> [Aim] Repeat the material exactly, every line of it.

══════

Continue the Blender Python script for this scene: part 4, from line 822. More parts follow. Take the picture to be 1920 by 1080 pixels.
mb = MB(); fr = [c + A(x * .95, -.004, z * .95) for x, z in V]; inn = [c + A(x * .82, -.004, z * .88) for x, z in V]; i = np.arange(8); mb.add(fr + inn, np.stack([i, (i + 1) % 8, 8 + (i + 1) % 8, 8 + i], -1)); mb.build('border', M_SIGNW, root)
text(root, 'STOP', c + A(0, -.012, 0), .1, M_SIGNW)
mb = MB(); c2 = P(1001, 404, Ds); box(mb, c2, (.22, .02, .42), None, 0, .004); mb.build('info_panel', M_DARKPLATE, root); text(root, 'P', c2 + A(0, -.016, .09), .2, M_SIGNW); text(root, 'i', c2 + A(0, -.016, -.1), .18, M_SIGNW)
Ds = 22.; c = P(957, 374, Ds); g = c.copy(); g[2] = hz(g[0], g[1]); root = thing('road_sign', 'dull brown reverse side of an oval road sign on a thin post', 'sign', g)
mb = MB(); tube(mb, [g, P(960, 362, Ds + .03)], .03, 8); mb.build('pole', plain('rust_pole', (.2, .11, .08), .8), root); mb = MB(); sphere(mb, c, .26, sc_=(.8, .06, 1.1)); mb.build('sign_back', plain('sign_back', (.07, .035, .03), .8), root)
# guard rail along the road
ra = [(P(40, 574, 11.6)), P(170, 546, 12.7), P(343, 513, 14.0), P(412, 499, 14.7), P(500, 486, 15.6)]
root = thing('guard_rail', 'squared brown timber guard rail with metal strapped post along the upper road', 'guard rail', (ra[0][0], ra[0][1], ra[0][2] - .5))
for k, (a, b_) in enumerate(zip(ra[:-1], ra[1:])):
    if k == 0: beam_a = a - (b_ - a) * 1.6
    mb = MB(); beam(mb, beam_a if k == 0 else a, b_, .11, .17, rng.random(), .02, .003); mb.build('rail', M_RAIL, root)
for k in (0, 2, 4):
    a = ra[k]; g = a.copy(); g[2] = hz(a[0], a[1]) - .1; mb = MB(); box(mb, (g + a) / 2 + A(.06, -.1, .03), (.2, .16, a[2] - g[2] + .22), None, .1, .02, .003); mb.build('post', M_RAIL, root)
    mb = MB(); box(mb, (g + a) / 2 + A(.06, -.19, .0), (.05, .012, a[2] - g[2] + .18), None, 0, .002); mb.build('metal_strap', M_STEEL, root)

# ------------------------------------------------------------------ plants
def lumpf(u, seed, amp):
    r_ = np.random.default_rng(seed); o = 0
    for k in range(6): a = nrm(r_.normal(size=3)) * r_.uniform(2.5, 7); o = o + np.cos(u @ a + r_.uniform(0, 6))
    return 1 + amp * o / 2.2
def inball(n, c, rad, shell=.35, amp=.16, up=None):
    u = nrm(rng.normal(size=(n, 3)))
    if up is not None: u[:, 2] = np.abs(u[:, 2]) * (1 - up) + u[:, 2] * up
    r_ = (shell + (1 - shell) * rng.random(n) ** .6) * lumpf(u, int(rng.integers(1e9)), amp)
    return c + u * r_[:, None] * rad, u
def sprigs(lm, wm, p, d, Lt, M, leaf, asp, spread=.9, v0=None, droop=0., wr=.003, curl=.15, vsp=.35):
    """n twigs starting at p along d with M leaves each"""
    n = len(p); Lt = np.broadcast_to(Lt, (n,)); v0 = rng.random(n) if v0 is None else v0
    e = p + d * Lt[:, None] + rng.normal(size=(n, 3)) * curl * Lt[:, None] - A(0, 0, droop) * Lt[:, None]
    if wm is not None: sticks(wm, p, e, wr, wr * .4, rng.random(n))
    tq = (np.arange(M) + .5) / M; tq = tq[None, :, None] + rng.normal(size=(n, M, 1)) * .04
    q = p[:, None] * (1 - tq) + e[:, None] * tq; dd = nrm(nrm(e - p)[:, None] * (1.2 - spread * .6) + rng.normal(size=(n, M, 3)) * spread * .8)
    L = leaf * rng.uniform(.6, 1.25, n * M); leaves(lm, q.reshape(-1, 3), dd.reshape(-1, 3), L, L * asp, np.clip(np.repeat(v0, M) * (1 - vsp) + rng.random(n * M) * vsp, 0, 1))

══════

> [Response to this task]
Continue the Blender Python script for this scene: part 4, from line 822. More parts follow. Take the picture to be 1920 by 1080 pixels.
mb = MB(); fr = [c + A(x * .95, -.004, z * .95) for x, z in V]; inn = [c + A(x * .82, -.004, z * .88) for x, z in V]; i = np.arange(8); mb.add(fr + inn, np.stack([i, (i + 1) % 8, 8 + (i + 1) % 8, 8 + i], -1)); mb.build('border', M_SIGNW, root)
text(root, 'STOP', c + A(0, -.012, 0), .1, M_SIGNW)
mb = MB(); c2 = P(1001, 404, Ds); box(mb, c2, (.22, .02, .42), None, 0, .004); mb.build('info_panel', M_DARKPLATE, root); text(root, 'P', c2 + A(0, -.016, .09), .2, M_SIGNW); text(root, 'i', c2 + A(0, -.016, -.1), .18, M_SIGNW)
Ds = 22.; c = P(957, 374, Ds); g = c.copy(); g[2] = hz(g[0], g[1]); root = thing('road_sign', 'dull brown reverse side of an oval road sign on a thin post', 'sign', g)
mb = MB(); tube(mb, [g, P(960, 362, Ds + .03)], .03, 8); mb.build('pole', plain('rust_pole', (.2, .11, .08), .8), root); mb = MB(); sphere(mb, c, .26, sc_=(.8, .06, 1.1)); mb.build('sign_back', plain('sign_back', (.07, .035, .03), .8), root)
# guard rail along the road
ra = [(P(40, 574, 11.6)), P(170, 546, 12.7), P(343, 513, 14.0), P(412, 499, 14.7), P(500, 486, 15.6)]
root = thing('guard_rail', 'squared brown timber guard rail with metal strapped post along the upper road', 'guard rail', (ra[0][0], ra[0][1], ra[0][2] - .5))
for k, (a, b_) in enumerate(zip(ra[:-1], ra[1:])):
    if k == 0: beam_a = a - (b_ - a) * 1.6
    mb = MB(); beam(mb, beam_a if k == 0 else a, b_, .11, .17, rng.random(), .02, .003); mb.build('rail', M_RAIL, root)
for k in (0, 2, 4):
    a = ra[k]; g = a.copy(); g[2] = hz(a[0], a[1]) - .1; mb = MB(); box(mb, (g + a) / 2 + A(.06, -.1, .03), (.2, .16, a[2] - g[2] + .22), None, .1, .02, .003); mb.build('post', M_RAIL, root)
    mb = MB(); box(mb, (g + a) / 2 + A(.06, -.19, .0), (.05, .012, a[2] - g[2] + .18), None, 0, .002); mb.build('metal_strap', M_STEEL, root)

# ------------------------------------------------------------------ plants
def lumpf(u, seed, amp):
    r_ = np.random.default_rng(seed); o = 0
    for k in range(6): a = nrm(r_.normal(size=3)) * r_.uniform(2.5, 7); o = o + np.cos(u @ a + r_.uniform(0, 6))
    return 1 + amp * o / 2.2
def inball(n, c, rad, shell=.35, amp=.16, up=None):
    u = nrm(rng.normal(size=(n, 3)))
    if up is not None: u[:, 2] = np.abs(u[:, 2]) * (1 - up) + u[:, 2] * up
    r_ = (shell + (1 - shell) * rng.random(n) ** .6) * lumpf(u, int(rng.integers(1e9)), amp)
    return c + u * r_[:, None] * rad, u
def sprigs(lm, wm, p, d, Lt, M, leaf, asp, spread=.9, v0=None, droop=0., wr=.003, curl=.15, vsp=.35):
    """n twigs starting at p along d with M leaves each"""
    n = len(p); Lt = np.broadcast_to(Lt, (n,)); v0 = rng.random(n) if v0 is None else v0
    e = p + d * Lt[:, None] + rng.normal(size=(n, 3)) * curl * Lt[:, None] - A(0, 0, droop) * Lt[:, None]
    if wm is not None: sticks(wm, p, e, wr, wr * .4, rng.random(n))
    tq = (np.arange(M) + .5) / M; tq = tq[None, :, None] + rng.normal(size=(n, M, 1)) * .04
    q = p[:, None] * (1 - tq) + e[:, None] * tq; dd = nrm(nrm(e - p)[:, None] * (1.2 - spread * .6) + rng.normal(size=(n, M, 3)) * spread * .8)
    L = leaf * rng.uniform(.6, 1.25, n * M); leaves(lm, q.reshape(-1, 3), dd.reshape(-1, 3), L, L * asp, np.clip(np.repeat(v0, M) * (1 - vsp) + rng.random(n * M) * vsp, 0, 1))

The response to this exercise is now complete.